Auch er gesteht schließlich unter Folter: Auf dem Hexentanzplatz in der Lohrheide – einem Waldstück zwischen Geldern und Pont – habe er mit dem Teufel getanzt. Mit Silber behängt sei er mit Pferdekutschen dorthin geritten. Er beschuldigt fünf Frauen, beim Hexentanz dabei gewesen zu sein: Grittgen Vretgens, ihre Tochter Belleken sowie deren kleine Tochter Jenniken. Das Kind wird nach einigen Tagen freigelassen, die Frauen aber gestehen nach sechs Tagen in Haft und sterben auf dem Scheiterhaufen. Auch Aleitgen und Marie Werners, zwei Schwestern aus Straelen, sollen nach Paes’ erzwungener Aussage mit dem Teufel getanzt haben. Sie werden am 10. Januar gefangen und nach Roermond gebracht – der damaligen Verwaltungs- und Gerichtshauptstadt. Sie leugnen trotz Folter monatelang die Hexerei. Schließlich gestehen sie doch: Sie sollen schwanger gewesen sein, aber Eidechsen und Hunde geboren und das nackte Hinterteil des Teufels geküsst haben. Einem Hexenprotokoll aus Maastricht zufolge gehörten die Schwester einer der reichsten Familien von Straelen an – ihr Vermögen wurde nach ihrer Hinrichtung von der Kirche konfisziert.
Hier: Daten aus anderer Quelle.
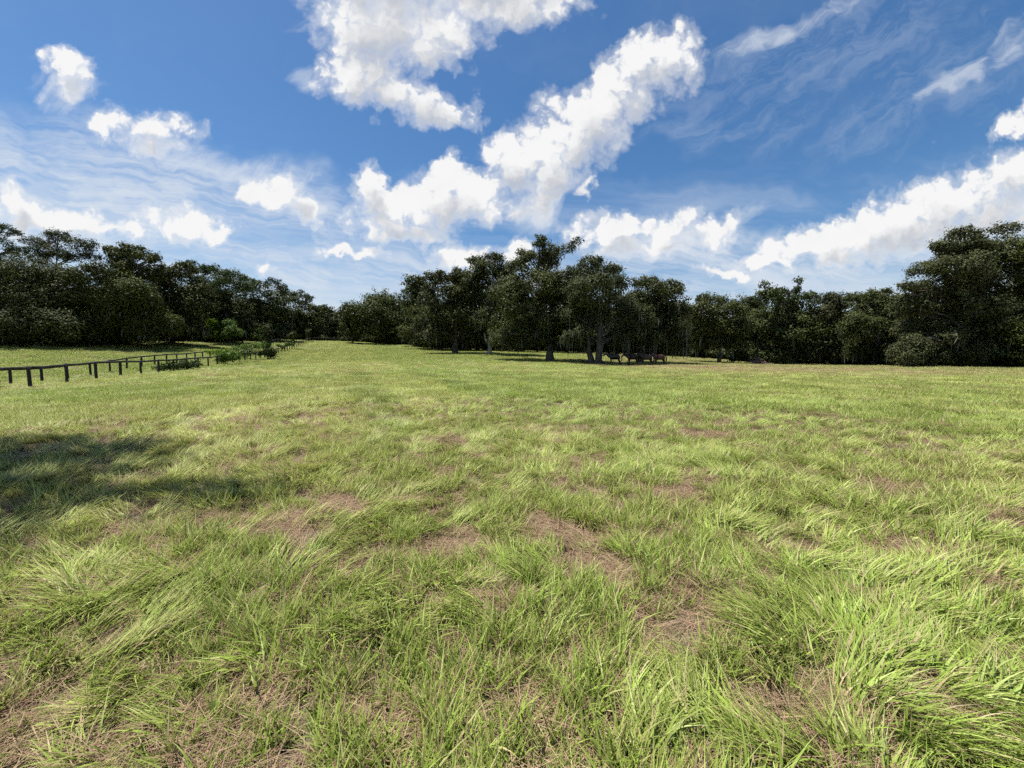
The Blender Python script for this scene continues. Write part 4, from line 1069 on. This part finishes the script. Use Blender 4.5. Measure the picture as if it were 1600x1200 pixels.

 In den Kasematten unter der Mühle wurden die Angeklagten gefoltert.

In den Kasematten unter der Mühle wurden die Angeklagten gefoltert.

Foto: Stadtarchiv Straelen

Nach dem Ende der Hexenverfolgung ist ein Großteil der Protokolle vom Niederrhein verschwunden – wahrscheinlich wurden sie zerstört. Bernhard Keuck vermutet, dass Gerichtsherren, die sich an den Prozessen bereichert hatten, die Unterlagen ins Feuer warfen. Auch die katholische Kirche habe die erotischen Anspielungen des Hexenkults verpönt.

Das Straelener Stadtarchiv erinnert zum Gelderntag mit einer Ausstellung an die Schrecken vor 400 Jahren. Zu sehen sind dabei auch Zeichnungen des Gocher Künstlers Martin Lersch, der die Leiden der Verurteilten aus Straelen illustriert.

Die Ausstellung ist bis zum 22. September im Stadtarchiv zu sehen. Öffnungszeiten: Di., Mi. und Fr. von 8.30 bis 12.30 Uhr und Do. von 14 bis 18 Uhr.